I developed the protocol below which comes pretty close to realising this.
Let
- α and β and be two bitcoin-like blockchains
- Alice own asset `A` on the α blockchain and `C` on the β blockchain
- Bob own asset `B` on the β blockchain

1. Alice puts the HTLC for `A` on α and waits for it to confirm (as per
usual)
2. Alice creates a partial β blockchain transaction by signing one input
and one output (using SIGHASH_SINGLE for example):
- The input is the asset `C`
- The output is a HTLC which gives `B` and `C` to herself with the
secret or gives them both to Bob on timeout
She sends this partial transaction to Bob. (This gives us the "Make
Offer" functionality)
3. If Bob wants to accept the offer, he adds asset `B` to another input of
the transaction and posts it to β. (This gives us "Take Offer"
functionality)
4. If Alice wishes to cancel the trade before Bob has confirmed this
transaction she double spends the `C` output and then reclaims `A` on α
after the timeout. (This gives us the "Cancel Offer" functionality)
5. If the "Take Offer" transaction is confirmed on β, Alice must unlock the
HTLC before the timeout or Bob will gain `C` AND get back `B`.
6. Once she reveals the secret, she both gets back `C` and gains `B` on β.
7. Bob can now take `A` on α in the usual manner now that he has learned
the secret.

Bob is not guaranteed to get `A` after he "takes" the offer but he is
guaranteed to get `A` (in exchange for `B`) or `C` (for free). Obviously,
`C` is Alice's collateral for the trade. Bob should only take the offer if
he wants `A` more than `B` and if he is sure that the value of gaining `C`
will be greater than any loss he could experience from `B` depreciating
relative to `A` during the execution of the protocol.

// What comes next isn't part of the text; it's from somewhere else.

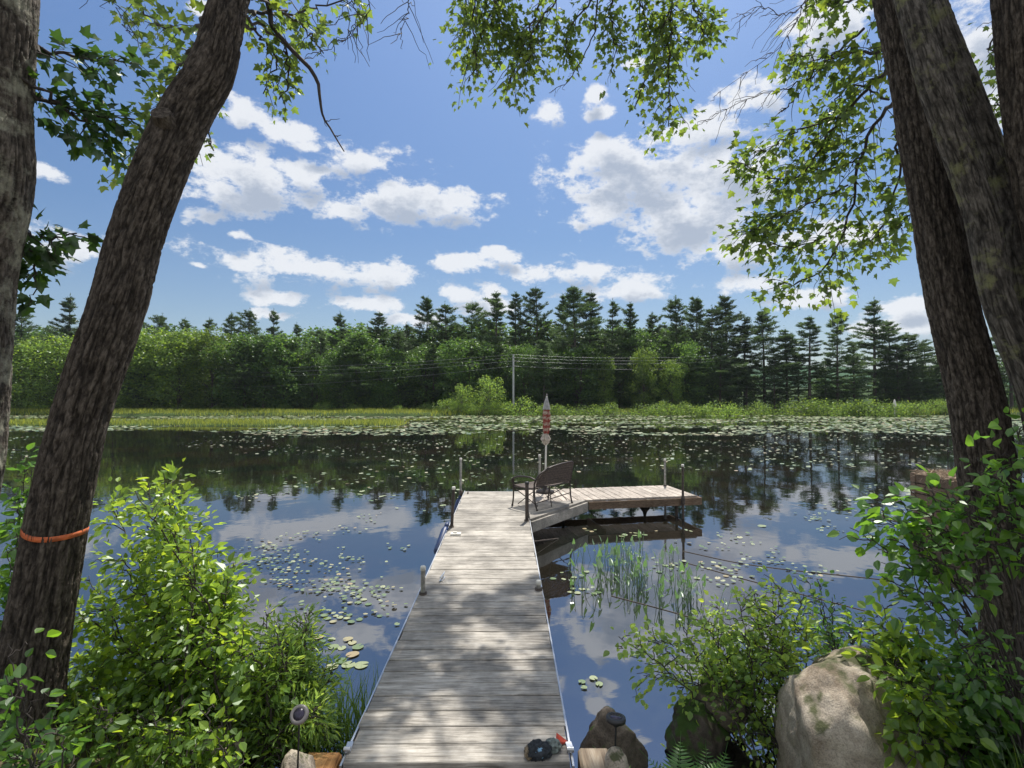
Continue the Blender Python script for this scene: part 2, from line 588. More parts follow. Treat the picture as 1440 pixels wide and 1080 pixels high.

I believe this shows that HTLCs do not in cause options but rather
uncancelable offers + uncollateralized HTLCs cause the option problem.

I think this protocol works in payment channels in the case that Alice and
Bob have direct channels to each other. The issue is that if Alice decides
she wants to cancel at the same time Bob decides he wants to take it you
have to go to the blockchain to resolve the issue (which will be rather
arbitrary). CJP's idea of having a 3rd party who is trusted simply to
compute the outcome of a offer (cancelled or taken) in layer 2 networks
seems like a promising direction because this would avoid on-chain
resolution in this case.

Cross Asset Payments Don't Make Sense
====================================

As ZmnSCPxj demonstrated, the idea of sending a payment in asset `A` and
the other party receiving it as asset `B` with some exchange node in the
middle doing a conversion is unsound given what we are able to construct in
Lightning.

But this doesn't necessarily mean that Lightning has to be single asset.
Theoretically, a single two-party channel could record multiple asset types
with a state transaction that has distinct outputs for different
asset-type/party combinations. This would allow you to buy an amount of the
desired asset in one of your channels by simply doing a state update where
you lose `A` in exchange for `B` with your direct peer (no HTLCs needed).
You can then just send `B` normally to the receiver. This is not quite as
good as a cross asset payment but it could still be useful*.

Quite simply, if you want to send someone asset `A` but they want to
receive asset `B` then just buy asset `B` with asset `A` and then send `B`
to them!

*I don't know much about non-native assets on Bitcoin and their suggested
integration with LN so I'm just guessing here.